Monday, January 25, 2016

In The Road, Life is One Long Effigy

When I think of The Road, the story seems to be a window into a world of what was. That is to say, life as it exists is just a semblance of what it used to be. In today's reading, the text stated, "In the produce section in the bottom of the bins they found a few ancient runner beans and what looked to have once been apricots, long dried to wrinkled effigies of themselves" (22). The word effigy seemed emblazoned on the page. It stands out as so many of McCarthy's words do. I began to think that life, in the text, is an effigy.

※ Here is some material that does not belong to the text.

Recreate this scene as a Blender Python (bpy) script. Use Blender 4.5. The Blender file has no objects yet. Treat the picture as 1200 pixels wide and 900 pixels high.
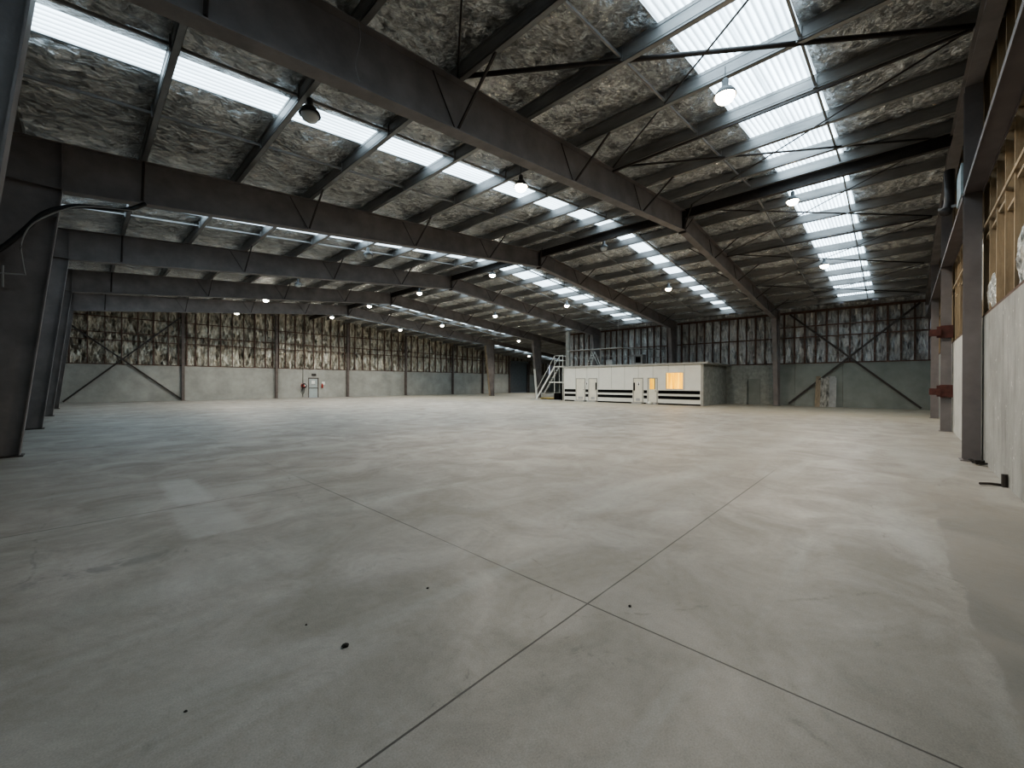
import bpy, math, random
from mathutils import Vector, noise
random.seed(7)
C = bpy.context.scene.collection
PI = math.pi
# ------------------------------------------------------------------ layout
BAY = 7.455
def V(k): return 6.263 + (k - 1) * BAY
VA = 44.97          # back wall plane
UB = 35.4           # side wall plane
VC = -1.28          # stud wall face
UD = -1.55          # left wall
UR = 16.6           # ridge
UX = 57.5           # far end of the annex
VX = 25.4           # where the side wall stops
SL = 0.0925
def rp(u): return 6.98 + SL * u if u <= UR else 6.98 + SL * UR - SL * (u - UR)

# ------------------------------------------------------------------ materials
def mat(name, col=(.5, .5, .5), rough=.6, metal=0., var=.0, scale=3., bump=0., bscale=20., col2=None, stretch=(1, 1, 1), emis=None, estr=0., spec=.5, detail=6):
    m = bpy.data.materials.new(name); m.use_nodes = True
    nt = m.node_tree; N = nt.nodes; L = nt.links
    b = N['Principled BSDF']
    b.inputs['Roughness'].default_value = rough; b.inputs['Metallic'].default_value = metal
    b.inputs['Specular IOR Level'].default_value = spec
    tc = N.new('ShaderNodeTexCoord'); mp = N.new('ShaderNodeMapping'); mp.inputs['Scale'].default_value = stretch
    geo = N.new('ShaderNodeNewGeometry')
    L.new(geo.outputs['Position'], mp.inputs['Vector'])
    nz = N.new('ShaderNodeTexNoise'); nz.inputs['Scale'].default_value = scale; nz.inputs['Detail'].default_value = detail; nz.inputs['Roughness'].default_value = .6
    L.new(mp.outputs[0], nz.inputs['Vector'])
    cr = N.new('ShaderNodeValToRGB')
    c2 = col2 or tuple(min(1, c * (1 + var)) for c in col); c1 = tuple(c * (1 - var) for c in col) if not col2 else col
    cr.color_ramp.elements[0].position = .32; cr.color_ramp.elements[1].position = .68
    cr.color_ramp.elements[0].color = (*c1, 1); cr.color_ramp.elements[1].color = (*c2, 1)
    L.new(nz.outputs['Fac'], cr.inputs[0]); L.new(cr.outputs[0], b.inputs['Base Color'])
    if bump:
        n2 = N.new('ShaderNodeTexNoise'); n2.inputs['Scale'].default_value = bscale; n2.inputs['Detail'].default_value = 5
        L.new(mp.outputs[0], n2.inputs['Vector'])
        bp = N.new('ShaderNodeBump'); bp.inputs['Strength'].default_value = bump; bp.inputs['Distance'].default_value = .05
        L.new(n2.outputs['Fac'], bp.inputs['Height']); L.new(bp.outputs[0], b.inputs['Normal'])
    if emis:
        b.inputs['Emission Color'].default_value = (*emis, 1); b.inputs['Emission Strength'].default_value = estr
    return m

M = {}
M['steel'] = mat('steel_primer', (.200, .180, .176), .55, 0, .22, 1.5, .05, 30)
M['steel_right'] = mat('steel_primer_pale', (.165, .152, .153), .55, 0, .15, 2, .05, 30)
M['beam_right'] = mat('steel_beam_right', (.13, .11, .11), .55, 0, .15, 2)
M['steel_dark'] = mat('dark_steel', (.055, .046, .042), .5, .2, .2, 4)
M['rust'] = mat('red_oxide_steel', (.085, .028, .022), .6, 0, .3, 8)
M['galv'] = mat('galvanised', (.27, .265, .26), .42, .45, .25, 2.5, .03, 30, stretch=(1, .3, 1))
M['post'] = mat('post_brown', (.13, .105, .095), .6, 0, .25, 3)
M['stud_brown'] = mat('stud_dark_timber', (.11, .066, .05), .75, 0, .35, 5, .1, 30)
M['timber'] = mat('pale_framing_timber', (.31, .238, .155), .7, 0, .3, 2.2, .12, 18, stretch=(3, 3, .5))
M['concA'] = mat('precast_back', (.27, .268, .245), .85, 0, .0, .9, .15, 12, col2=(.38, .375, .345))
M['concB'] = mat('precast_side', (.20, .215, .195), .85, 0, .0, .8, .15, 12, col2=(.28, .295, .27))
M['block'] = mat('blockwork', (.24, .25, .23), .9, 0, .0, 3.5, .2, 14, col2=(.36, .37, .34))
M['white'] = mat('white_panel', (.62, .62, .58), .55, 0, .04, 2)
M['white_paint'] = mat('white_steel', (.62, .63, .60), .5, 0, .08, 6)
M['black'] = mat('black_band', (.005, .005, .005), .85, 0, .1, 6, spec=.1)
M['door'] = mat('cream_door', (.62, .60, .52), .5, 0, .06, 3)
M['doorgrey'] = mat('pale_grey_door', (.36, .40, .40), .5, 0, .08, 3)
M['doordark'] = mat('dark_grey_roller', (.12, .13, .135), .6, .0, .15, 3)
M['roofslab'] = mat('office_roof_edge', (.30, .30, .28), .7, 0, .12, 3)
M['cable'] = mat('black_cable', (.012, .012, .013), .5)
M['palewire'] = mat('pale_wire', (.30, .29, .28), .5)
M['redp'] = mat('red_plastic', (.35, .03, .02), .4)
M['sign'] = mat('white_sign', (.75, .75, .72), .5, emis=(1, 1, 1), estr=.0)
M['bluesign'] = mat('pale_blue_sheet', (.42, .52, .56), .5, 0, .15, 6)
M['concW'] = mat('whitewashed_concrete', (.50, .50, .475), .85, 0, .12, 2.5, .2, 10)
M['tan'] = mat('tan_board', (.26, .21, .15), .8, 0, .25, 4, stretch=(3, 3, .6))
M['peel'] = mat('peeling_board', (.05, .05, .045), .8, 0, 0, 2.4, col2=(.5, .48, .43), stretch=(3, 3, .7))
M['greyb'] = mat('grey_board', (.34, .34, .33), .8, 0, .2, 4)
M['yellow'] = mat('yellow_paint', (.5, .38, .12), .6, 0, .2, 6)
M['lampshell'] = mat('lamp_aluminium', (.09, .09, .09), .45, .5, .1, 5)
M['bulb_off'] = mat('bulb_unlit', (.6, .62, .62), .2, 0, .05, 5)
M['debris'] = mat('dark_debris', (.02, .018, .015), .9, 0, .3, 30)
M['daylight'] = mat('translucent_slit', (.7, .75, .78), .5, emis=(.85, .95, 1), estr=1.0)

def emit(name, col, s):
    m = bpy.data.materials.new(name); m.use_nodes = True; nt = m.node_tree; nt.nodes.clear()
    e = nt.nodes.new('ShaderNodeEmission'); o = nt.nodes.new('ShaderNodeOutputMaterial')
    e.inputs[0].default_value = (*col, 1); e.inputs[1].default_value = s
    nt.links.new(e.outputs[0], o.inputs[0]); return m
M['bulb_warm'] = emit('bulb_warm', (1, .83, .58), 22)
M['bulb_white'] = emit('bulb_white', (1, .94, .78), 22)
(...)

For those not in the know, effigies are define as:
effigy: n - 1) a sculpture or a model of a person 2) a roughly made model of a particular person, made in order to be damaged or destroyed as protest or expression of anger.
As it stands, the world around this man and boy is an effigy. This is not a world that exists as its supposed to; instead, it's a replica. A model. But that's the point of an effigy, it's just a replication. It can never be what it once was. You can try to recreate a Picasso or a Monet, but that's all it is: a recreation. The world that once existed is extinct. As the boy and the man go through their day to day actions, life itself has become a perverse version of itself. The languor, the tedium, and the necessity for food are now the norm, but we know, as the readers, that this is insanity.

Even in the best case scenario of the text, can life restore itself? If the world is destroyed: humanity, nomenclature, and society - what is left? Can there ever be a happy ending? I think not. Instead, the world is ruined - life is too. In this society, life isn't about living. It's about existence, and life is just one long effigy.